Love from the PPI Blogger

1 Comment
  • Stephen Sheridan

    23rd February 2019 at 7:09 pm Reply

    As usual you make some very good points on a very difficult and divisive subject, which makes your Saki quote spot on. I suspect that the deprivation of citizenship will be overturned in the Courts anyway. I am bit torn here, because my father was one of those Poles lucky enough to receive citizenship and a job in the RAF after the war, so he and I saw UK citizenship as an immense privilege. You may remember that Spike Milligan, despite having served in the army, was not granted British citizenship and was declared stateless in 1960, having to revert to Irish citizenship from his father’s side. Having said that the arbitrary ability of a politician being able to remove it is a terrible precedent.

    British citizens are our responsibility as a nation, as is the lamentable avoidance of responsibility of our educational, legal and cultural institutions in not challenging this extremism before it tempted so many of our citizens into its web of evil. Those institutions should now be held to account.

    The real problem here is, despite having had years to prepare for this issue our politicians and justice system have done nothing. The nearest historic precedent are Brits who served with the Nazis such as the SS Legion the Britisches Freikorps. Some were hung for treason and others served prison sentences, but that only applies to combatants and the treason laws would need a big update if we were to repeat that. Even if such measures could get through parliament, they would not survive our legal establishment.

    The individual in question probably gave just passive support and so could almost certainly only be convicted of membership of a prescribed organisation. The fuss over her hides the hundreds of actual fighters who have returned without any punishment for their actions. These people collaborated with an organisation that committed war crimes of medieval stature, particularly against women, but we have no credible legal way of punishing them. I have no doubt that in years to come they will inflict yet more pain upon our society as they have been taught very effective ways on how to inflict it. We do not have the resources or apparently the will to monitor them all.
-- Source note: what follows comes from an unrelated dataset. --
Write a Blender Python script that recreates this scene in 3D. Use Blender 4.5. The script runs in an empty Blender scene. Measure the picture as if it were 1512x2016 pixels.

    So what can we do? Well this particular battle is lost, but we can learn from it, which means vigorously challenging the ideology and spending the money required to clean up our prisons, which are now recruiting grounds that turn petty criminals into terrorists. After all the ideology is an easy sell to the criminal – as it allows appalling behaviour in its service all excusable by martyrdom. We must also champion the reform element in Islam. A few years ago I read an English translation of a leading Syrian Sunni Imam, who not only took apart the IS claims to be the new Caliphate with scriptural evidence, but also laid out the reasoning why anyone wishing to conduct jihad, should only do so against IS because of its evil and oppressive nature.Why was a text such as this not used as key reading in our schools?

    Those who support Islamic extremism generally have very limited knowledge of Islamic core beliefs or history and merely pick up the garbage recited by self-appointed teachers, such as the failed lawyer Anjem Choudray. Unfortunately there is also no consensus across the Islamic world as there are so many competing schools of Islamic belief and only the extremists are ever reported in the Western media. The attempts of our institutions to engage with Islam in the UK have been ignorant and naive at best. The classic example was giving credibility to to so-called Muslim Council of Britain, which represents principally the hardline Deobandi and Muslim Brotherhood positions, ignoring the Sufi and many other schools represented in our Muslim communities. There is no excuse for this ignorance on the part of our rulers, as there is plenty of material to read and research on the issue and a few organisations such as the Quillam Foundation are helping the process. Yet we still find our politicians letting themselves be taken in by Islamist supporting apologists such as CAGE and MEND.

    I have read some of the Islamist core documents (albeit in translation), particularly Sayed Qutb’s Milestones and they are not works of compelling or credible ideology, but then neither was Mein Kampf. Our mistake with Mein Kampf was that insufficient time and effort was devoted to destroying its credibility, it was simply laughed off. As a result when Hitler actually did the things he claimed he would, people were surprised. If a massive effort had been devoted to challenging Nazi ideology within Germany then perhaps the trauma could have been avoided.